O governo interino argumentou que os sites de jornalismo da mídia independente não são de interesse público, nem produzem conteúdo jornalístico relevante.
Foi essa a justificativa para quebrar contratos de publicidade estatal com esses sites, e concentrar os investimentos em revistas como a Veja.
Fui tomado assim por certa curiosidade mórbida e acessei o site da Veja, para quem sabe aprender um pouco sobre o que seja “conteúdo jornalístico relevante” e “interesse público”, na visão do interino.
O que encontrei foi a mais perfeita confirmação da máxima de Pulitzer: “Com o tempo, uma imprensa cínica, mercenária, demagógica e corrupta formará um público tão vil como ela mesma”.
O top 5 das matérias mais lidas no dia tem algo de trágico para um veículo que um dia já teve sua relevância. Um mix de fuxico sobre a vida de celebridades, maledicências e sensacionalismo político.
Declarações românticas de Carlos Alberto de Nóbrega e Kristen Stewart ocupam as duas primeiras posições. E não são nem matérias exclusivas, mas requentadas de programas como o TV Fama, de Nelson Rubens, e da revista de amenidades Elle.
Na terceira posição, sensacionalismo barato a repercutir barracos em um reality show da tevê.

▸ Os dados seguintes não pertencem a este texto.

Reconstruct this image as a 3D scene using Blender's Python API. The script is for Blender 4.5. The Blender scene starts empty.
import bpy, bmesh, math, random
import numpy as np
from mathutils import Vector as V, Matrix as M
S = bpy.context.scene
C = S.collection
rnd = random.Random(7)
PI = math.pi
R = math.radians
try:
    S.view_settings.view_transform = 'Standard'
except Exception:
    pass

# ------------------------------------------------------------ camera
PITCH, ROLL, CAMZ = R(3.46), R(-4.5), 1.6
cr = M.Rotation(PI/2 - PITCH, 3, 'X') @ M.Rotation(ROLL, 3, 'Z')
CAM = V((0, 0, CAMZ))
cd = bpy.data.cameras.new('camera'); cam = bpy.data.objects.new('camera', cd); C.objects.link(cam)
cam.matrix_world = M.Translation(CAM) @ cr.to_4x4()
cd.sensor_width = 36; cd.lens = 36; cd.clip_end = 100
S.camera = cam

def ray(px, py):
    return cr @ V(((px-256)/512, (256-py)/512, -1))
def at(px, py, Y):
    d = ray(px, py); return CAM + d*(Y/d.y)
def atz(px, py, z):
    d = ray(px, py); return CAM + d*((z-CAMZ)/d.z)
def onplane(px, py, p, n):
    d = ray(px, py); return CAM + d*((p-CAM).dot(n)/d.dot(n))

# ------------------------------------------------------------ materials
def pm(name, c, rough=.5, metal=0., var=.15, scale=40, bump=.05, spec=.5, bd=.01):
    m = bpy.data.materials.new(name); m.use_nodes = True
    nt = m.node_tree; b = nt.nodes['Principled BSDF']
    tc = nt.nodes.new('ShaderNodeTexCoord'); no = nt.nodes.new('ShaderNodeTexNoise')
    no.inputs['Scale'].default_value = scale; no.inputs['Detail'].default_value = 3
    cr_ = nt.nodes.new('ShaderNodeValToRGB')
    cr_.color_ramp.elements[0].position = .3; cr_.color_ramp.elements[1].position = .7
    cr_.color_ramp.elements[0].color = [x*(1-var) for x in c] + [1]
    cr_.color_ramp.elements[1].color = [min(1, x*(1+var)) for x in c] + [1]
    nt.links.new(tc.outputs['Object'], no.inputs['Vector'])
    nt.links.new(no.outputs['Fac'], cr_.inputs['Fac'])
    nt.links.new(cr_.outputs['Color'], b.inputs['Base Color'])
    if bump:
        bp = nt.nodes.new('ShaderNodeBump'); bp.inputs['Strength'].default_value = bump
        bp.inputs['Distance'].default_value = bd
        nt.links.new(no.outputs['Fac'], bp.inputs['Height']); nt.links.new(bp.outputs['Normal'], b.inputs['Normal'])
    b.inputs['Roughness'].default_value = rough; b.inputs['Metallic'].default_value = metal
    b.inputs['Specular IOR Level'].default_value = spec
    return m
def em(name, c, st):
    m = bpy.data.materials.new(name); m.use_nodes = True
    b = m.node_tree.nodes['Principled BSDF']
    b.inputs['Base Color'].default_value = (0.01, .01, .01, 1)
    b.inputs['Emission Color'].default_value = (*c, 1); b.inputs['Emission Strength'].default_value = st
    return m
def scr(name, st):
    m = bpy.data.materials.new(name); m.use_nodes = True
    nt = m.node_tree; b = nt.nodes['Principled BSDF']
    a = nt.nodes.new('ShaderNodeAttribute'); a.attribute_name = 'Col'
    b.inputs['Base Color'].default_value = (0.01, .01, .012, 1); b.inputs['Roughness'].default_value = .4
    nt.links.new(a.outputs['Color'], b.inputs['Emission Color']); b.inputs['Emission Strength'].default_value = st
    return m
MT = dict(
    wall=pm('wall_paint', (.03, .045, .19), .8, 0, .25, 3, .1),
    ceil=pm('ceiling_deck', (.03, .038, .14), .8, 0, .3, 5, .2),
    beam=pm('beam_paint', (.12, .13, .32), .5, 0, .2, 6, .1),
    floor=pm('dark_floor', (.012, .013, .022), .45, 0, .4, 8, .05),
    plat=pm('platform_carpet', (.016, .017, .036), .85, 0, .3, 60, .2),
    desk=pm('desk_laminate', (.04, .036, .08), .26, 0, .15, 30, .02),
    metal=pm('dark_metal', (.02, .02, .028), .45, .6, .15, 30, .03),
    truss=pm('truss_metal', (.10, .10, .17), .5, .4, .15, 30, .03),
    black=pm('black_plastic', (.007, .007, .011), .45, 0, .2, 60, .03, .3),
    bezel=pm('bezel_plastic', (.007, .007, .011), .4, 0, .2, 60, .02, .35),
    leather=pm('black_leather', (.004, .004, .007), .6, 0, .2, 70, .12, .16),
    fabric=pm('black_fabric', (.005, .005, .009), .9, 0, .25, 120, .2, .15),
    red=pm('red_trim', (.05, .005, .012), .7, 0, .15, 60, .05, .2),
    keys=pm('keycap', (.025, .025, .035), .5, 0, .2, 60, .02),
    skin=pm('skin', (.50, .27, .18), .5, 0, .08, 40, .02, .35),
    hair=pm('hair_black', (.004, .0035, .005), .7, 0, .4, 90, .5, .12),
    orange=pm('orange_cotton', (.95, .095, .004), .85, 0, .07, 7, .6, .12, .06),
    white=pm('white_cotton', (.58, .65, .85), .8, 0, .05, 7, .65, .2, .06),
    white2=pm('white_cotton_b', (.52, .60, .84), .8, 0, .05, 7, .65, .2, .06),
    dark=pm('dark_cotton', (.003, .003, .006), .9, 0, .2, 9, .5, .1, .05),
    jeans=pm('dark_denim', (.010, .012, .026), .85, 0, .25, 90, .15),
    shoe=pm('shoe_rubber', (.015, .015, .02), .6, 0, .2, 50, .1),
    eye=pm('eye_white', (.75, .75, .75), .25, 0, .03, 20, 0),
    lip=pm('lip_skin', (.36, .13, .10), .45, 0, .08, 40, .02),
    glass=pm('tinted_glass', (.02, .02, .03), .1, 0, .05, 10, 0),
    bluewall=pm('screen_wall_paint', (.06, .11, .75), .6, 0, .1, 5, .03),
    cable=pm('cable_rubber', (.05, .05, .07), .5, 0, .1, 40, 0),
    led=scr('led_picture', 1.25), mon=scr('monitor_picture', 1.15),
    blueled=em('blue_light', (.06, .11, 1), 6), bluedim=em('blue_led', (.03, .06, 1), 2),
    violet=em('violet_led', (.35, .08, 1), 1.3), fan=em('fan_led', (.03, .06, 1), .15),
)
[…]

Em quarto, uma matéria sobre animais morrendo nos zoológicos da Venezuela. Numa abordagem que serve apenas para atiçar o ódio contra bolivarianos, comunistas ou petralhas venezuelanos, e que por isso chegou às mais lidas.
Fechando o top 5, uma notícia sobre um petista investigado, candidato à prefeitura de Recife, que certamente a maioria dos leitores de Veja sequer conhece, mas compartilha por ser um petista investigado.
É difícil imaginar um retrato mais claro do “interesse público” na revista. De um público que em geral se interessa em primeiro e segundo lugar pela vida das celebridades, que sonha em ser rico e glamuroso como elas, e vê no comunismo bolivariano petralha o seu maior inimigo.
Um púbico que não se interessa por política, que a consome somente na forma de escândalos. E que com Temer na presidência pode voltar a dizer que política não se discute, que isso não é interesse público, desde que impere o conservadorismo.
Um público para quem a vida em sociedade é muito simples: basta trabalhar e não pensar em crise. Confiar em Deus e no livre mercado para prosperar e dormir tranquilo. Quem sabe sonhar com uma viagem à Disney ou com domésticas uniformizadas servindo fartos cafés da manhã, como na novela.
Um público que entre um brioche e outro, discute a vida amorosa do apresentador de A Praça É Nossa. Que exercita mesóclises, lê a Veja e sai para trabalhar com a certeza de que tudo agora está em ordem. Ordem e progresso.